Give James Fearn credit for sincerity and ambition. The 83-year-old novelist attempts to chart the bumpy course of American racial justice from 1899 to 1940 in Nightingales Are Singing, the saga of one multiracial family. Fearn takes pains to invoke most of the era’s major players: the Ku Klux Klan and the NAACP, the labor and women’s suffrage movements, FDR’s New Deal, progressive Christian evangelism and the bright minds of the Harlem Renaissance.
Although such giants as W.E.B. Du Bois and Richard Wright are nowhere to be found, the author has some ideas about the liberating power of 1930s jazz and the noblesse oblige of the Salvation Army.

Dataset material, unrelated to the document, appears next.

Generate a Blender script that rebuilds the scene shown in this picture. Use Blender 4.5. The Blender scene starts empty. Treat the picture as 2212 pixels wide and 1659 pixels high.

Fearn’s heroine is a black Boston judge named Frances Bailey Stanley, the daughter of a Louisiana slave, who graduates from Yale Law School, marries a devoted white husband and gets involved in the vital social issues of her time — all the while inspiring two more generations of visionary Stanleys. Frances is an admirable and upright character — “the guiding star of a remarkable family” — but she can’t overcome this book’s faulty chronologies, wayward language and cultural misunderstandings. Fearn is Australian, but he should have done enough research to know that the U.S. Congress is not a “parliament,” our jail is not “gaol” and no Bostonian of 1900 used the word porn.
Moreover, Sicilian Mafia dons don’t talk like Col. Sanders (“These days, ah just do a bit of investin,’ ” one Angelo Gobbo announces), and Fearn’s assertion that, by the 1920s, school desegregation, color-blind equality and the happy careers of African-American artists, politicians and professionals were going full steam ahead is far from the truth.
Fearn’s industriousness and obvious commitment to civil rights are to be applauded. His technical, factual and perceptual errors make for a losing battle with historical fiction.